*What is required:*
Output, word for word, every line from the start of the listing down to and including the line that contains "COL = S.collection"; include nothing else.
****************************************
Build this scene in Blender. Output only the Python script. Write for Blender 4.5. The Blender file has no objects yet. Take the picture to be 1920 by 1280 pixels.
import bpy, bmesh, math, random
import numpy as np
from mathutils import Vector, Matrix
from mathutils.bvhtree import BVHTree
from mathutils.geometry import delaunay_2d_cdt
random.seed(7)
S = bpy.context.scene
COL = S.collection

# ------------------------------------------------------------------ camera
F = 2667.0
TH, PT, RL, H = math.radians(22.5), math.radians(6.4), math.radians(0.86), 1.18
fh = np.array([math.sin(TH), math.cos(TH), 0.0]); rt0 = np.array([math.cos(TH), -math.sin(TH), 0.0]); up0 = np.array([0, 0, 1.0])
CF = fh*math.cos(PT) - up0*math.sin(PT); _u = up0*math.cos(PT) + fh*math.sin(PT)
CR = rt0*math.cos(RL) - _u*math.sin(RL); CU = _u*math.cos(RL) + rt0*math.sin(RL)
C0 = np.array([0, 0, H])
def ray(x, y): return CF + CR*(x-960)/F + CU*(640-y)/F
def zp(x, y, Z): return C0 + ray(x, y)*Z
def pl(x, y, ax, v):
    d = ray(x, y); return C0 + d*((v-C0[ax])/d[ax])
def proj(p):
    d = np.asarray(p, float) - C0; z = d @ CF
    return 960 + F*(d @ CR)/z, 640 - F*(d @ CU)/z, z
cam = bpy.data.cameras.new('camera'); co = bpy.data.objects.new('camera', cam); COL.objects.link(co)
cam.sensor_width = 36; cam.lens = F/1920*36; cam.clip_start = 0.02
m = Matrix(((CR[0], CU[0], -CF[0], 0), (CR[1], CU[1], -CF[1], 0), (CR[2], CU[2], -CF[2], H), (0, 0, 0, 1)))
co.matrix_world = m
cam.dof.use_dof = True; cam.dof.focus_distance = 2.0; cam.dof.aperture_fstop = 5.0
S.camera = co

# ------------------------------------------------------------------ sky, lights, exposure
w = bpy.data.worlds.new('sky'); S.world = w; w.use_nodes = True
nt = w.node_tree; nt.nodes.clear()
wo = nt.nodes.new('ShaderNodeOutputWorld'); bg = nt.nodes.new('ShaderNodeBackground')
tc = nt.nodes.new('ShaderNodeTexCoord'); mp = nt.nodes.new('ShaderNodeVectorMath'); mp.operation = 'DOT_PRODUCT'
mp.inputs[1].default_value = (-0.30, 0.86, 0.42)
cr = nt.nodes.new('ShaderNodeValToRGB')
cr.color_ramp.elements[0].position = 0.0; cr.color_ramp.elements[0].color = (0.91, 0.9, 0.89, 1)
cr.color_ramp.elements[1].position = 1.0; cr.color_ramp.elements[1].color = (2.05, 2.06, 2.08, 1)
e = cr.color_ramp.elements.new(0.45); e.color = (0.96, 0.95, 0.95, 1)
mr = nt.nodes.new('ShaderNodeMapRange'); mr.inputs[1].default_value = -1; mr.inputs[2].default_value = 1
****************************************
*Exercise output:*
Build this scene in Blender. Output only the Python script. Write for Blender 4.5. The Blender file has no objects yet. Take the picture to be 1920 by 1280 pixels.
import bpy, bmesh, math, random
import numpy as np
from mathutils import Vector, Matrix
from mathutils.bvhtree import BVHTree
from mathutils.geometry import delaunay_2d_cdt
random.seed(7)
S = bpy.context.scene
COL = S.collection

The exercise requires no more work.